(AVAILABLE DATA)

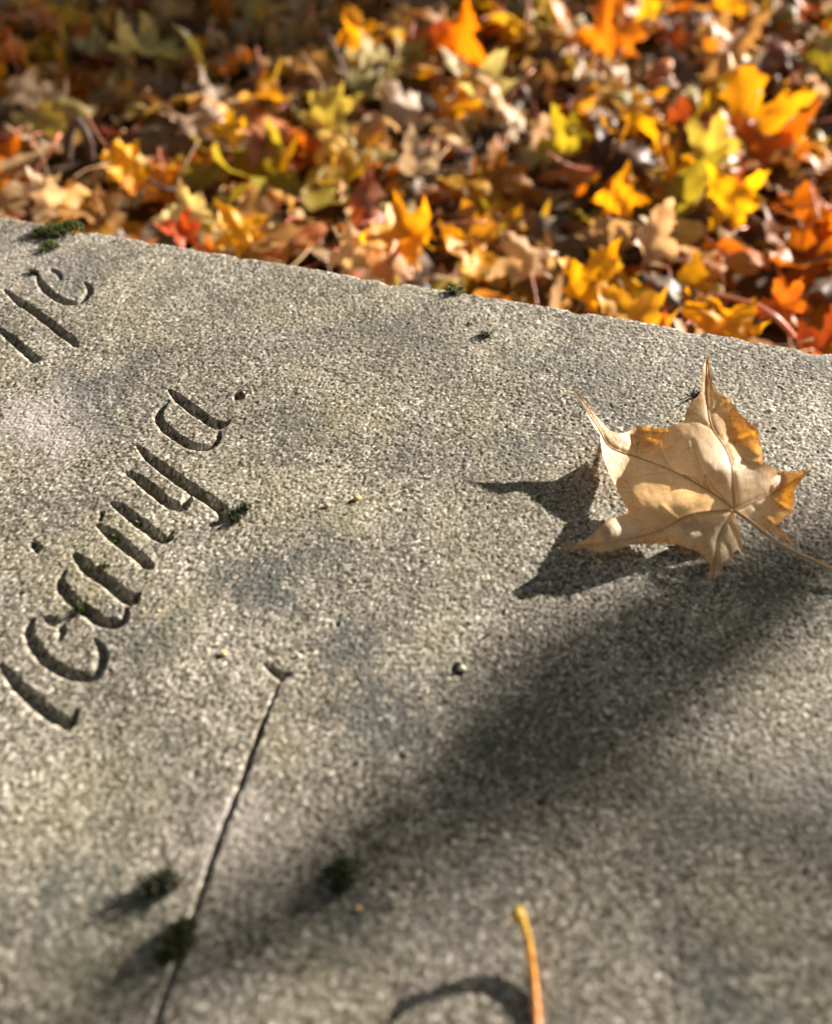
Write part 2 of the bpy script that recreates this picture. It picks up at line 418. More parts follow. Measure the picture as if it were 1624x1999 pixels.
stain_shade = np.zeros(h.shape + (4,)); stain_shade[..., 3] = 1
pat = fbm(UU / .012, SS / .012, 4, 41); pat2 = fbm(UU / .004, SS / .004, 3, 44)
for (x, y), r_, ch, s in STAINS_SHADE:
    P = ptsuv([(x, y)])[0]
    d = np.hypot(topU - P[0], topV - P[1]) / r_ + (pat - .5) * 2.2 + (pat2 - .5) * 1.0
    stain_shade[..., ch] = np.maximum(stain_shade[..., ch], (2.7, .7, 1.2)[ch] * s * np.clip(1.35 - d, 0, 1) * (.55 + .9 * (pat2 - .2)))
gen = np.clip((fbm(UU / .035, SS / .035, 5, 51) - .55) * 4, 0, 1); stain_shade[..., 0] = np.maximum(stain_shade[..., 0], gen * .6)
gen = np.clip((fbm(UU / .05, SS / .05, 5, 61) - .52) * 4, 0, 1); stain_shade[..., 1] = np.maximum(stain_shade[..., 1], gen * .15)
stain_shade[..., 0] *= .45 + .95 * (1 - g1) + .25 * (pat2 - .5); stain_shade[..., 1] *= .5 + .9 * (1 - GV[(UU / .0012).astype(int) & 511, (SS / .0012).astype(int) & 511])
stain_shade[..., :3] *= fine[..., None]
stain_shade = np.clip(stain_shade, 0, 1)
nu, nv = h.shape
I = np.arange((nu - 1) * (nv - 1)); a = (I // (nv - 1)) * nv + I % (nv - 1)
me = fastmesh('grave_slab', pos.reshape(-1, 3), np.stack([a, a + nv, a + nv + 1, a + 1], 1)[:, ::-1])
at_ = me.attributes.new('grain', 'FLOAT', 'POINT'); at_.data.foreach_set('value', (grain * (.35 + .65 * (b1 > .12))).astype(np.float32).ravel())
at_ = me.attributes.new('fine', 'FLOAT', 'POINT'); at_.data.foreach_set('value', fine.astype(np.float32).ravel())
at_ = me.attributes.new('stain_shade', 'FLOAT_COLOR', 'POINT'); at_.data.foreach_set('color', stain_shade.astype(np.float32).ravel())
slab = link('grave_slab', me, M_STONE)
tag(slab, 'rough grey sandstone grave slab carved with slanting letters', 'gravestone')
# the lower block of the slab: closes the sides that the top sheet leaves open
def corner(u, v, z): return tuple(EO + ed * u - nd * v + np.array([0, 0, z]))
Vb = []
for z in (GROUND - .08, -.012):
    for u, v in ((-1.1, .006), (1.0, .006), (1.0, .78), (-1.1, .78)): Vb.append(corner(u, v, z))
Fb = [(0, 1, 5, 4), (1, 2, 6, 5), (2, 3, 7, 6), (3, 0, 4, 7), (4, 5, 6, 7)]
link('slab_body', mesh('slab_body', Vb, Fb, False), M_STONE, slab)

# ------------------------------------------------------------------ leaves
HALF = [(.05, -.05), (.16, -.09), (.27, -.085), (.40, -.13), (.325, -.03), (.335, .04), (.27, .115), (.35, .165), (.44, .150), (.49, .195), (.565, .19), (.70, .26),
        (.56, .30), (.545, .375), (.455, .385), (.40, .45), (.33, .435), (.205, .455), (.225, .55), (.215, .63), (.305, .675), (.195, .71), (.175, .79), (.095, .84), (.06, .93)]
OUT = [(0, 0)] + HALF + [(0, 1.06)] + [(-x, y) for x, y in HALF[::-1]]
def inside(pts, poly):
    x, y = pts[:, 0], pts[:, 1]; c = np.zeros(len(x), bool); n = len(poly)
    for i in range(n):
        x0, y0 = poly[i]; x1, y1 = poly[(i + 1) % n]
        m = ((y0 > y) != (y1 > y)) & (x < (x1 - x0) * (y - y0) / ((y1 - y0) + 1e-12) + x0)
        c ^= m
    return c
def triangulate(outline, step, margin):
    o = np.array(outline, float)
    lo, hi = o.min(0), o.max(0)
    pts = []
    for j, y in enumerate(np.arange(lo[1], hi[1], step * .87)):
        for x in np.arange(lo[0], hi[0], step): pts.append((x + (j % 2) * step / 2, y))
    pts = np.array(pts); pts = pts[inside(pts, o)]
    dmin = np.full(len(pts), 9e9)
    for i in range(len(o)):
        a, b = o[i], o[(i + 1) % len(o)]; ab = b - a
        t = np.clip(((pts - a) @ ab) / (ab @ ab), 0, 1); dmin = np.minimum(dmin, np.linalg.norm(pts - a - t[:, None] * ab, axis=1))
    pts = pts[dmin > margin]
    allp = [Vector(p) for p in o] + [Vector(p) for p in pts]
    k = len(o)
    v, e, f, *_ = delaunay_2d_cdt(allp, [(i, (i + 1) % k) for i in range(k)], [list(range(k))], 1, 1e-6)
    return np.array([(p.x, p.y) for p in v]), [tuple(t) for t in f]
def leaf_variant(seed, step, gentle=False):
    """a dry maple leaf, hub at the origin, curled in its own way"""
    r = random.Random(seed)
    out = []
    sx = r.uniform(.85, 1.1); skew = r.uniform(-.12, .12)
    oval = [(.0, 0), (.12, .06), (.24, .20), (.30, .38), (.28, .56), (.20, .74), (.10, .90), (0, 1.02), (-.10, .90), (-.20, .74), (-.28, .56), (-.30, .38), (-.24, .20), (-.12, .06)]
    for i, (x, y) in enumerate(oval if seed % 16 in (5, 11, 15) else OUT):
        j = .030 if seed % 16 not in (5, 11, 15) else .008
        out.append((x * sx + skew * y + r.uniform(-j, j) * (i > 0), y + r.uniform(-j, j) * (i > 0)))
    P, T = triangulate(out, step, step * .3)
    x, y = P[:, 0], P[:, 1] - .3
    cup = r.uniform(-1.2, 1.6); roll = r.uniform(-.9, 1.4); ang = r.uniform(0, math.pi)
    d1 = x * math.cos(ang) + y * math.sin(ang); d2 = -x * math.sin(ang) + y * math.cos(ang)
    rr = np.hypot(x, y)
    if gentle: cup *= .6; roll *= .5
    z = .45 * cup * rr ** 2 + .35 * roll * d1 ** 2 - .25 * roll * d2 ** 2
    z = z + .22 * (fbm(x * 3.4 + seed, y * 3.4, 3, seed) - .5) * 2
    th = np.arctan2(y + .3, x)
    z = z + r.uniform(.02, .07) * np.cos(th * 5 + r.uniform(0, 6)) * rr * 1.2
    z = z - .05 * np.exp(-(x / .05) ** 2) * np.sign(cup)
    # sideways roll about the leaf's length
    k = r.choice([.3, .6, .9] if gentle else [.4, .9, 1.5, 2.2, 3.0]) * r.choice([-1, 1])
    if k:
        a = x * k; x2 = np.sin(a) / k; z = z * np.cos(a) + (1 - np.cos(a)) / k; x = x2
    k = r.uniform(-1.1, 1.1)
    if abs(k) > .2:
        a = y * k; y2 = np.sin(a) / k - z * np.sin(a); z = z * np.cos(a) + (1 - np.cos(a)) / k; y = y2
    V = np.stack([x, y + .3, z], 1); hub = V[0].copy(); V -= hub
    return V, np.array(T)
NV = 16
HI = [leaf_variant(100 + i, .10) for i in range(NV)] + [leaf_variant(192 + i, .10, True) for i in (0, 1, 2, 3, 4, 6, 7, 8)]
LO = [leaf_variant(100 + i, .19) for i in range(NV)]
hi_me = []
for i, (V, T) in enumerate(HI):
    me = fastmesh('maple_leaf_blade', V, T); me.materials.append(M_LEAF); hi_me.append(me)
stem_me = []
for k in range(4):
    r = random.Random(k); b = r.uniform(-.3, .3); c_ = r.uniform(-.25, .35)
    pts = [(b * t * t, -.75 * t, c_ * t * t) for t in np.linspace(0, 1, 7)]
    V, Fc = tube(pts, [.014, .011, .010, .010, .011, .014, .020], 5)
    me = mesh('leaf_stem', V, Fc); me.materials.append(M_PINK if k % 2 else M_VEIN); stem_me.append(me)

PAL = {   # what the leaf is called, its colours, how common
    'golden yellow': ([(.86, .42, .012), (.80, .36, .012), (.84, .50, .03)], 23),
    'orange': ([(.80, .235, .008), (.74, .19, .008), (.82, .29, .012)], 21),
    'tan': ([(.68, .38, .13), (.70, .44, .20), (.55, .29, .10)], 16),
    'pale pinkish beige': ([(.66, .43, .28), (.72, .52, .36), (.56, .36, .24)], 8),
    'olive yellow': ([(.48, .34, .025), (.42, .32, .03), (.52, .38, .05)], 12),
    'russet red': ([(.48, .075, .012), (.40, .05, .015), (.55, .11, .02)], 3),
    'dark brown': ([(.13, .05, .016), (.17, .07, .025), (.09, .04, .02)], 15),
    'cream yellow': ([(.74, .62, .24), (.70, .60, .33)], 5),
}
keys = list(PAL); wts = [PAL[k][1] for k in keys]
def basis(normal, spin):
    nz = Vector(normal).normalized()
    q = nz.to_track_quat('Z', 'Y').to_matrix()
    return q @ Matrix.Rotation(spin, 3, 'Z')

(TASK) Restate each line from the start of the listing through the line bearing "False), M_STONE, slab)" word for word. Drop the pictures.

(COMPLETED TASK)
Write part 2 of the bpy script that recreates this picture. It picks up at line 418. More parts follow. Measure the picture as if it were 1624x1999 pixels.
stain_shade = np.zeros(h.shape + (4,)); stain_shade[..., 3] = 1
pat = fbm(UU / .012, SS / .012, 4, 41); pat2 = fbm(UU / .004, SS / .004, 3, 44)
for (x, y), r_, ch, s in STAINS_SHADE:
    P = ptsuv([(x, y)])[0]
    d = np.hypot(topU - P[0], topV - P[1]) / r_ + (pat - .5) * 2.2 + (pat2 - .5) * 1.0
    stain_shade[..., ch] = np.maximum(stain_shade[..., ch], (2.7, .7, 1.2)[ch] * s * np.clip(1.35 - d, 0, 1) * (.55 + .9 * (pat2 - .2)))
gen = np.clip((fbm(UU / .035, SS / .035, 5, 51) - .55) * 4, 0, 1); stain_shade[..., 0] = np.maximum(stain_shade[..., 0], gen * .6)
gen = np.clip((fbm(UU / .05, SS / .05, 5, 61) - .52) * 4, 0, 1); stain_shade[..., 1] = np.maximum(stain_shade[..., 1], gen * .15)
stain_shade[..., 0] *= .45 + .95 * (1 - g1) + .25 * (pat2 - .5); stain_shade[..., 1] *= .5 + .9 * (1 - GV[(UU / .0012).astype(int) & 511, (SS / .0012).astype(int) & 511])
stain_shade[..., :3] *= fine[..., None]
stain_shade = np.clip(stain_shade, 0, 1)
nu, nv = h.shape
I = np.arange((nu - 1) * (nv - 1)); a = (I // (nv - 1)) * nv + I % (nv - 1)
me = fastmesh('grave_slab', pos.reshape(-1, 3), np.stack([a, a + nv, a + nv + 1, a + 1], 1)[:, ::-1])
at_ = me.attributes.new('grain', 'FLOAT', 'POINT'); at_.data.foreach_set('value', (grain * (.35 + .65 * (b1 > .12))).astype(np.float32).ravel())
at_ = me.attributes.new('fine', 'FLOAT', 'POINT'); at_.data.foreach_set('value', fine.astype(np.float32).ravel())
at_ = me.attributes.new('stain_shade', 'FLOAT_COLOR', 'POINT'); at_.data.foreach_set('color', stain_shade.astype(np.float32).ravel())
slab = link('grave_slab', me, M_STONE)
tag(slab, 'rough grey sandstone grave slab carved with slanting letters', 'gravestone')
# the lower block of the slab: closes the sides that the top sheet leaves open
def corner(u, v, z): return tuple(EO + ed * u - nd * v + np.array([0, 0, z]))
Vb = []
for z in (GROUND - .08, -.012):
    for u, v in ((-1.1, .006), (1.0, .006), (1.0, .78), (-1.1, .78)): Vb.append(corner(u, v, z))
Fb = [(0, 1, 5, 4), (1, 2, 6, 5), (2, 3, 7, 6), (3, 0, 4, 7), (4, 5, 6, 7)]
link('slab_body', mesh('slab_body', Vb, Fb, False), M_STONE, slab)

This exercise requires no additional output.